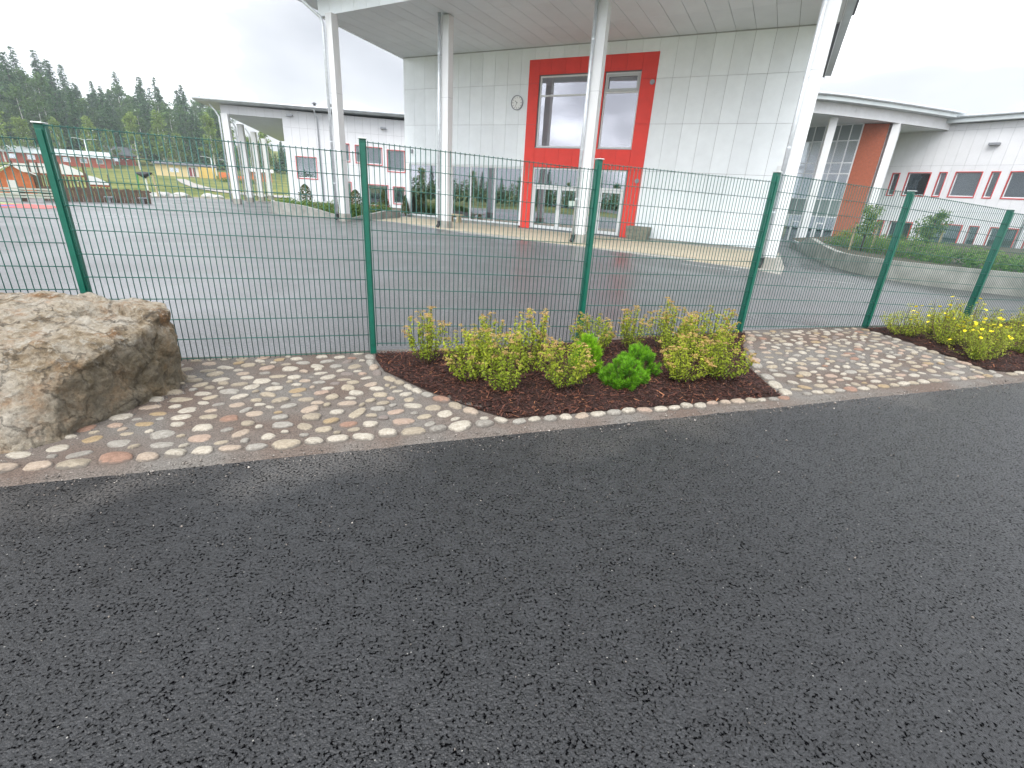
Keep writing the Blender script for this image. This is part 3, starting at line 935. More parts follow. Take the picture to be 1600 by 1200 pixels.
def rain_drops():
    rs = np.random.RandomState(5)
    ph = [(math.cos(a) * math.cos(b), math.sin(a) * math.cos(b), math.sin(b)) for b in (-1.0, -.3, .4, 1.1) for a in np.arange(0, 6.28, 1.0472)]
    base = np.array(ph + [(0, 0, -1), (0, 0, 1.3)]); n = 6
    f = [(r_ * n + k, r_ * n + (k + 1) % n, (r_ + 1) * n + (k + 1) % n) for r_ in range(3) for k in range(n)] + [(r_ * n + k, (r_ + 1) * n + (k + 1) % n, (r_ + 1) * n + k) for r_ in range(3) for k in range(n)]
    f += [(24, (k + 1) % n, k) for k in range(n)] + [(25, 18 + k, 18 + (k + 1) % n) for k in range(n)]
    V, F = [], []
    for (s0, s1, z0, z1) in panels[:5]:
        for k in (0, 1, 2, 3):
            for q in range(int([26, 30, 22, 10][k])):
                s_ = rs.uniform(s0 + .05, s1 - .05); z = z0 + (z1 - z0) * (s_ - s0) / (s1 - s0) - .2 * k - .0065
                F.append(np.array(f) + len(V) * 26); V.append(base * rs.uniform(.0028, .0046) + [s_, -.047, z])
    tag(npmesh("rain_drops", np.concatenate(V), np.concatenate(F), "rain_water", fence, smooth=True), kind="stuff")
mat("rain_water", (1, 1, 1), rough=.02)
MATS["rain_water"].node_tree.nodes["Principled BSDF"].inputs["Transmission Weight"].default_value = 1.0
MATS["rain_water"].node_tree.nodes["Principled BSDF"].inputs["IOR"].default_value = 1.33
rain_drops()

# ---------------------------------------------------------------- building helpers (local x along the wall, y into the building)
def clad(parent_name, root, x0, x1, rows, cw, holes, material, depth=.03, yf=-.03, gap=.010, name="cladding_panel", phase=0.0):
    wall = MB()
    rects = [(x0, x1, rows[0], rows[-1])]
    for h in holes: rects = minus(rects, h)
    for (a, b, c, d) in rects: wall.box(a, .0, c, b, .25, d)
    w = wall.build(parent_name, "wall_backing", root)
    xs = [x0]
    x = x0 + (cw - phase % cw if phase else cw)
    while x < x1 - .08: xs.append(x); x += cw
    xs.append(x1)
    for i in range(len(xs) - 1):
        for j in range(len(rows) - 1):
            rr = [(xs[i] + gap / 2, xs[i + 1] - gap / 2, rows[j] + gap / 2, rows[j + 1] - gap / 2)]
            for h in holes: rr = minus(rr, h)
            if not rr: continue
            for (a, b, c, d) in rr: MB().box(a, yf, c, b, yf + depth - .003, d).build(name, material, w)
    return w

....

What the task requires
Return the full material word for word. Do not include the pictures.

The output
Keep writing the Blender script for this image. This is part 3, starting at line 935. More parts follow. Take the picture to be 1600 by 1200 pixels.
def rain_drops():
    rs = np.random.RandomState(5)
    ph = [(math.cos(a) * math.cos(b), math.sin(a) * math.cos(b), math.sin(b)) for b in (-1.0, -.3, .4, 1.1) for a in np.arange(0, 6.28, 1.0472)]
    base = np.array(ph + [(0, 0, -1), (0, 0, 1.3)]); n = 6
    f = [(r_ * n + k, r_ * n + (k + 1) % n, (r_ + 1) * n + (k + 1) % n) for r_ in range(3) for k in range(n)] + [(r_ * n + k, (r_ + 1) * n + (k + 1) % n, (r_ + 1) * n + k) for r_ in range(3) for k in range(n)]
    f += [(24, (k + 1) % n, k) for k in range(n)] + [(25, 18 + k, 18 + (k + 1) % n) for k in range(n)]
    V, F = [], []
    for (s0, s1, z0, z1) in panels[:5]:
        for k in (0, 1, 2, 3):
            for q in range(int([26, 30, 22, 10][k])):
                s_ = rs.uniform(s0 + .05, s1 - .05); z = z0 + (z1 - z0) * (s_ - s0) / (s1 - s0) - .2 * k - .0065
                F.append(np.array(f) + len(V) * 26); V.append(base * rs.uniform(.0028, .0046) + [s_, -.047, z])
    tag(npmesh("rain_drops", np.concatenate(V), np.concatenate(F), "rain_water", fence, smooth=True), kind="stuff")
mat("rain_water", (1, 1, 1), rough=.02)
MATS["rain_water"].node_tree.nodes["Principled BSDF"].inputs["Transmission Weight"].default_value = 1.0
MATS["rain_water"].node_tree.nodes["Principled BSDF"].inputs["IOR"].default_value = 1.33
rain_drops()

# ---------------------------------------------------------------- building helpers (local x along the wall, y into the building)
def clad(parent_name, root, x0, x1, rows, cw, holes, material, depth=.03, yf=-.03, gap=.010, name="cladding_panel", phase=0.0):
    wall = MB()
    rects = [(x0, x1, rows[0], rows[-1])]
    for h in holes: rects = minus(rects, h)
    for (a, b, c, d) in rects: wall.box(a, .0, c, b, .25, d)
    w = wall.build(parent_name, "wall_backing", root)
    xs = [x0]
    x = x0 + (cw - phase % cw if phase else cw)
    while x < x1 - .08: xs.append(x); x += cw
    xs.append(x1)
    for i in range(len(xs) - 1):
        for j in range(len(rows) - 1):
            rr = [(xs[i] + gap / 2, xs[i + 1] - gap / 2, rows[j] + gap / 2, rows[j + 1] - gap / 2)]
            for h in holes: rr = minus(rr, h)
            if not rr: continue
            for (a, b, c, d) in rr: MB().box(a, yf, c, b, yf + depth - .003, d).build(name, material, w)
    return w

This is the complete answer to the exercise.